4. Your daily life changes drastically.

Our dogs are a big part of our daily routine. And we feel this change perhaps even more profoundly as if we’ve lost a friend or a relative.


Because our daily schedules and even our travel or social plans depend on the needs of our pups. They’re there when we leave for work and they’re there when we come home.

We are so used to thinking of them, making plans, and having them around, that when they are gone, we are faced with drastic change.  And this sudden change in lifestyle can cause us stress.

5. We feel a lot of guilt.

Depending on the circumstances of our dog’s death, we feel varying depths of guilt.

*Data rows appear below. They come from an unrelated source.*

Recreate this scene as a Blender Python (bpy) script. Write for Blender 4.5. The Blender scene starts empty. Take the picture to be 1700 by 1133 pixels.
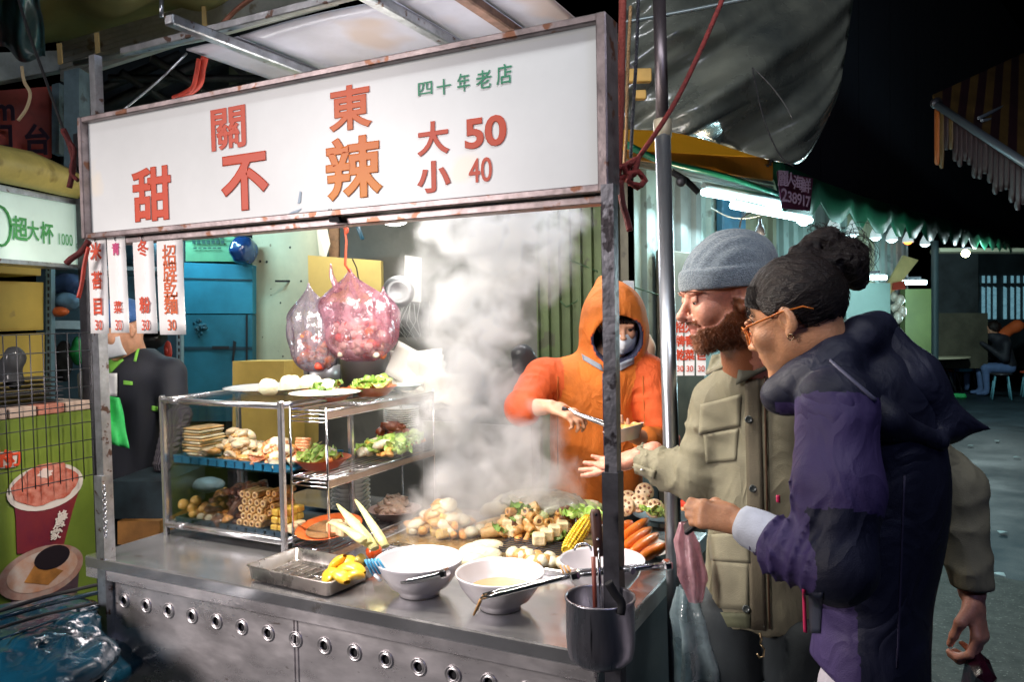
import bpy, bmesh, math, random
import numpy as np
from mathutils import Vector, Matrix, noise as mnoise

# ---------------------------------------------------------------- camera, world, exposure
SC = bpy.context.scene
COL = SC.collection
YAW, PIT, ROL, FP = .473, .0358, .0183, 1308.2
def _axes():
    cy, sy, cp, sp = math.cos(YAW), math.sin(YAW), math.cos(PIT), math.sin(PIT)
    f = Vector((-sy*cp, cy*cp, -sp)); r = Vector((cy, sy, 0)); u = r.cross(f)
    c, s = math.cos(ROL), math.sin(ROL)
    return f, c*r-s*u, s*r+c*u
CF, CR, CU = _axes()
EYE = Vector((0, 0, 1.65))
cam = bpy.data.cameras.new("camera"); camo = bpy.data.objects.new("camera", cam); COL.objects.link(camo)
cam.sensor_width = 36; cam.lens = 36*FP/1700; cam.clip_end = 300; cam.clip_start = .05
mw = Matrix((CR, CU, -CF)).transposed().to_4x4(); mw.translation = EYE
camo.matrix_world = mw
cam.dof.use_dof = True; cam.dof.focus_distance = 2.3; cam.dof.aperture_fstop = 9
SC.camera = camo

def at(px, py, x=None, y=None, z=None, d=None):
    """a point of the place seen at pixel (px, py) of the 1700x1133 photograph, on a known plane or at a known distance"""
    D = CF+(px-850)/FP*CR+(566.5-py)/FP*CU
    if d is not None: t = d
    elif z is not None: t = (z-EYE.z)/D.z
    elif y is not None: t = y/D.y
    else: t = x/D.x
    return EYE+D*t

world = bpy.data.worlds.new("World"); SC.world = world; world.use_nodes = True
wn = world.node_tree; bg = wn.nodes['Background']
sky = wn.nodes.new('ShaderNodeTexSky'); sky.sky_type = 'NISHITA'; sky.sun_disc = False
sky.sun_elevation = math.radians(-7); sky.sun_rotation = math.radians(200)
wn.links.new(sky.outputs[0], bg.inputs[0]); bg.inputs[1].default_value = .12
SC.view_settings.view_transform = 'Standard'; SC.view_settings.look = 'None'
SC.view_settings.exposure = 0; SC.view_settings.gamma = 1
SC.cycles.max_bounces = 8; SC.cycles.transparent_max_bounces = 24; SC.cycles.volume_bounces = 1
SC.cycles.volume_step_rate = 1.0; SC.cycles.volume_max_steps = 96
SC.cycles.use_denoising = True; SC.cycles.caustics_reflective = False; SC.cycles.caustics_refractive = False
SC.cycles.sample_clamp_indirect = 4

def lamp(name, loc, energy, color, size=.1, sy=None, target=None, parent=None, kind='AREA', spread=None):
    l = bpy.data.lights.new(name, kind); l.energy = energy; l.color = color
    if kind == 'AREA':
        l.shape = 'RECTANGLE' if sy else 'DISK'; l.size = size
        if sy: l.size_y = sy
    else: l.shadow_soft_size = size
    o = bpy.data.objects.new(name, l); COL.objects.link(o); o.location = loc
    if spread: l.spread = math.radians(spread)
    if target is not None:
        o.rotation_euler = (Vector(target)-Vector(loc)).to_track_quat('-Z', 'Y').to_euler()
    if parent: o.parent = parent; o.location = Vector(loc)-ORG.get(parent.name, Vector())
    return o
ORG = {}

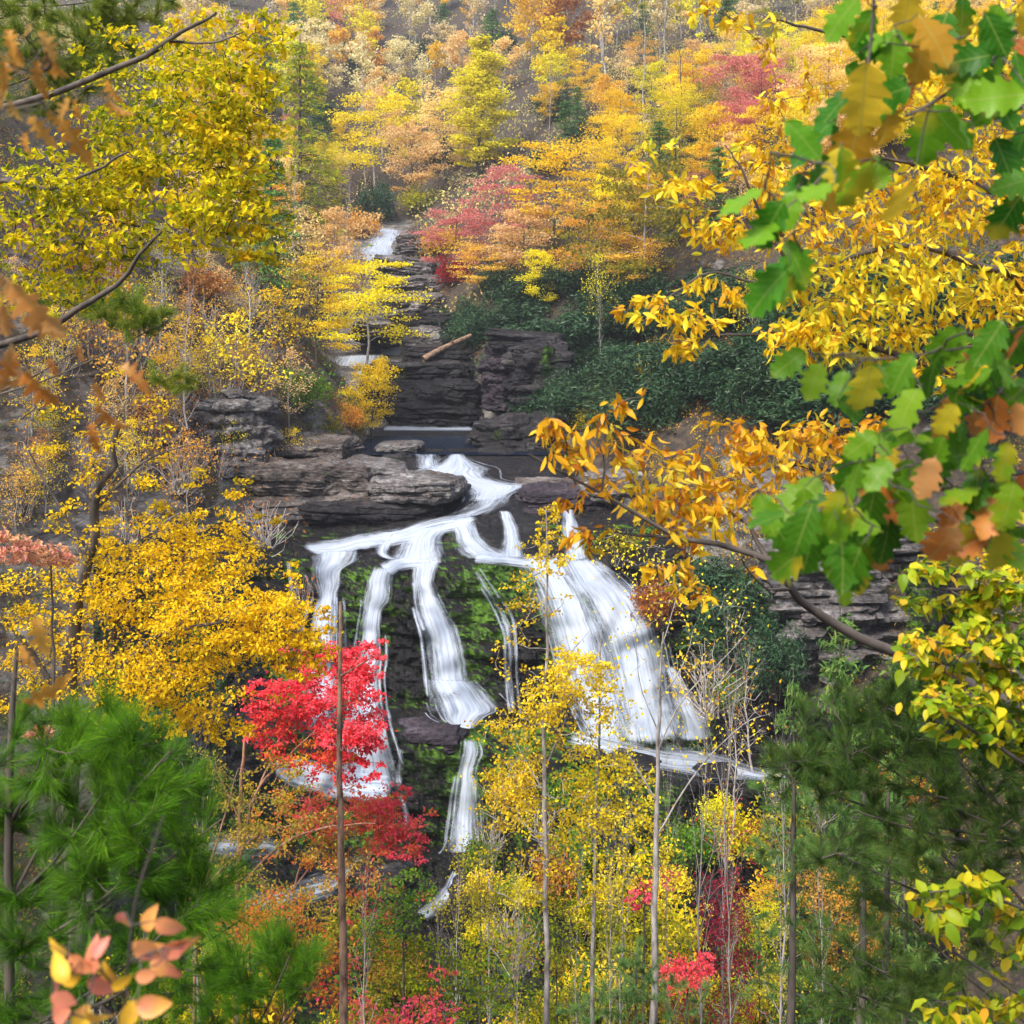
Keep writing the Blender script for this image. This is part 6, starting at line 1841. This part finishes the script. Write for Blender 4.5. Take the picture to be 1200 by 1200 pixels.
wilted('twig of large curled brown oak leaves at the left edge', [
    ([(-80, 420, 1.9), (0, 428, 1.9), (40, 432, 1.9), (90, 440, 1.9)], .003, .001), ([(-80, 300, 1.9), (-20, 305, 1.9), (10, 320, 1.9)], .003, .001), ([(-80, 520, 2), (60, 505, 2), (150, 475, 2)], .002, .0008)],
    [(12, 345, 280, 70), (38, 360, 310, 100), (45, 385, 320, 60), (5, 375, 265, 60), (25, 440, 280, 90), (45, 455, 310, 70), (10, 430, 265, 60), (95, 415, 260, 34), (62, 430, 290, 30), (128, 490, 300, 60), (108, 510, 280, 40), (115, 460, 285, 34), (155, 437, 330, 50)], 102, 1.9)
wilted('single wilted tan leaf hanging at the left above the bright green pine', [([(-70, 800, 2), (-10, 800, 2), (20, 812, 2)], .002, .0008)], [(45, 822, 10, 62), (45, 745, 280, 60), (30, 770, 300, 40)], 103, 2.0)
wilted('pink and yellow leaved sprig on a dark stem in the lower left corner', [
    ([(140, 1330, 1.75), (142, 1230, 1.75), (148, 1150, 1.72), (158, 1060, 1.7), (176, 1000, 1.7), (192, 955, 1.7)], .0028, .0011), ([(146, 1170, 1.72), (110, 1130, 1.7), (80, 1120, 1.7), (55, 1105, 1.7)], .0016, .0008), ([(150, 1130, 1.72), (180, 1115, 1.7), (215, 1110, 1.7)], .0015, .0008), ([(143, 1210, 1.74), (90, 1190, 1.7), (60, 1190, 1.7)], .0016, .0008)],
    [(142, 1083, 262, 40), (176, 1076, 70, 42), (196, 1088, -25, 44), (172, 1115, -35, 48), (215, 1108, -5, 50), (205, 1112, 20, 44), (185, 1118, -10, 46), (68, 1110, 150, 38), (70, 1135, 120, 44), (105, 1125, 100, 46), (75, 1148, 185, 46), (95, 1130, -30, 46), (120, 1155, -25, 46), (128, 1140, -50, 40), (172, 1143, 10, 34),
     (190, 1135, -20, 40), (60, 1165, 160, 44), (75, 1172, -25, 40), (180, 1178, 5, 54), (150, 1192, 250, 46), (65, 1190, 200, 50), (95, 1195, 240, 50), (115, 1196, -40, 44), (118, 1110, 60, 34), (140, 1155, 20, 30), (205, 1140, -45, 30)], 104, 1.7, OVATE, 'sprig', 'dogwood_sprig')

Primarily, it is because we are our dogs’ masters. Their health and safety were put in our hands. And when something happens to them, we immediately take responsibility.

It is especially difficult when you have to make the conscious decision to put your dog to sleep. You know you’ve made the logical choice, especially for the well-being of your dog. However, no matter how much you reason, you will still feel like you should have done more.

Closing thoughts

The loss of a dog is truly heartbreaking. And there is nothing wrong with allowing yourself to grieve, no matter how long it takes.

Your feelings are valid. And if you find yourself going through the five stages of grief, know that it’s normal. In fact, it’s a healthy way to deal with loss.

And lastly, don’t close yourself off to another furry friend sometime in the future. Dogs enrich our lives in beautiful ways.

Keep the memories of your beloved companion alive by remembering them with joy in your heart.